Poco después aparecía Figo por la derecha y desde allí comenzaba a organizar sus incursiones haciéndose pasar por un extremo. De nuevo caímos en la cuenta de que tiene una figura equívoca: no recuerda al delantero grande y veloz que se estila en Europa, ni tampoco al futbolista liviano que sólo es hábil por necesidad. Y, aunque visto superficialmente su juego confirma estas impresiones, cuando la tensión se apodera de la cancha sufre los cambios del camaleón: primero es Garrincha, luego Eusebio, y en los conflictos de área, el hombre del puñal.

Enfrente, Savio ponía en práctica sus propios secretos.
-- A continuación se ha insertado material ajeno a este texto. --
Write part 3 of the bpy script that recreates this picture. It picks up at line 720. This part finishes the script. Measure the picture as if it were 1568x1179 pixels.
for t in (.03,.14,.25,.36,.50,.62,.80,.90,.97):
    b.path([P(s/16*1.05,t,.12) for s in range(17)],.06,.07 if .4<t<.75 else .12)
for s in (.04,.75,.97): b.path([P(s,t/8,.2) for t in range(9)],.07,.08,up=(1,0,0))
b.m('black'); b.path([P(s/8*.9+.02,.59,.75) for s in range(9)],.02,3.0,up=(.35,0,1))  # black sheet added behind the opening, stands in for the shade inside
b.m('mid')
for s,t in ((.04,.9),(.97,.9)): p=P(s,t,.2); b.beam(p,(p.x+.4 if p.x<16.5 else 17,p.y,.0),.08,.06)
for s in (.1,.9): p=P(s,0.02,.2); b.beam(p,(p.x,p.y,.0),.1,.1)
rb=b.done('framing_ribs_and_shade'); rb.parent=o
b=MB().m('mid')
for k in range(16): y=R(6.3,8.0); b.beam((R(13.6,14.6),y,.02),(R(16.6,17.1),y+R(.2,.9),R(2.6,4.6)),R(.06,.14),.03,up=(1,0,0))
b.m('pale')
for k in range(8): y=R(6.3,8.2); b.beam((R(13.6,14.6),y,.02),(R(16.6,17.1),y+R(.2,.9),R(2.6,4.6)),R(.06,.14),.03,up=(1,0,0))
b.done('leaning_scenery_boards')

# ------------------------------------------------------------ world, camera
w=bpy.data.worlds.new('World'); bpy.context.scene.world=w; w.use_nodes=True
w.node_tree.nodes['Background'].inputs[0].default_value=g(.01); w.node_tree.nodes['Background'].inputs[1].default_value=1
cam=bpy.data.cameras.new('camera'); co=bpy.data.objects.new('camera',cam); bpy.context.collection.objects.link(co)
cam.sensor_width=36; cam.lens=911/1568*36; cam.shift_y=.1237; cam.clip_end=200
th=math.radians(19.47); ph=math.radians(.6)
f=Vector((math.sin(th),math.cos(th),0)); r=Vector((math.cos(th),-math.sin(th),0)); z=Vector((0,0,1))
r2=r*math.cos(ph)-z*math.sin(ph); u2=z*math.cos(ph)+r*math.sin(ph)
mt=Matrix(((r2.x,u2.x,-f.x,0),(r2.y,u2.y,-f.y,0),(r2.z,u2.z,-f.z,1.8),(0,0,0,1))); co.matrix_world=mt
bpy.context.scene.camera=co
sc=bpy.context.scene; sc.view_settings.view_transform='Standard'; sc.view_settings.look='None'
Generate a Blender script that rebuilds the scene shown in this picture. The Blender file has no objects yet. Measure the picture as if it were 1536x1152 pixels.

Como siempre, él no trataba de bordar alguna filigrana brasileña: lo suyo era hacer cualquier cosa, pero a toda velocidad. Por eso su metáfora es la del prestidigitador cuya mano es más rápida que la vista, o la de un diabólico actor que interpreta a cámara rápida la escena en la que todos los demás participan a cámara lenta. Recibió la pelota, frenó y aceleró un par de veces y, conseguido el metro necesario para maniobrar, metió un pelotazo mortal a la línea de fuego, el lugar favorito de Raúl.

¿Raúl? Es el ejemplo más acabado que existe de pianista manco. ¿Qué tiene de especial ? Aparentemente, nada de nada, como no sea su inconfundible aspecto de Juan Nadie. Flaquito y replegado, sobrevive haciendo de matón en el país de la musculatura y el bufido.

Quizá sea la última versión de aquellos desnutridos niños de posguerra que querían sacar pecho y terminaban luciendo el esternón, pero tiene una ventaja excepcional: él no lo sabe. Primero fusiló a Hesp en la escuadra y después lo tumbó para siempre con uno de sus disparos de algodón.

Agotados por el esfuerzo, todos nos desplomamos con él.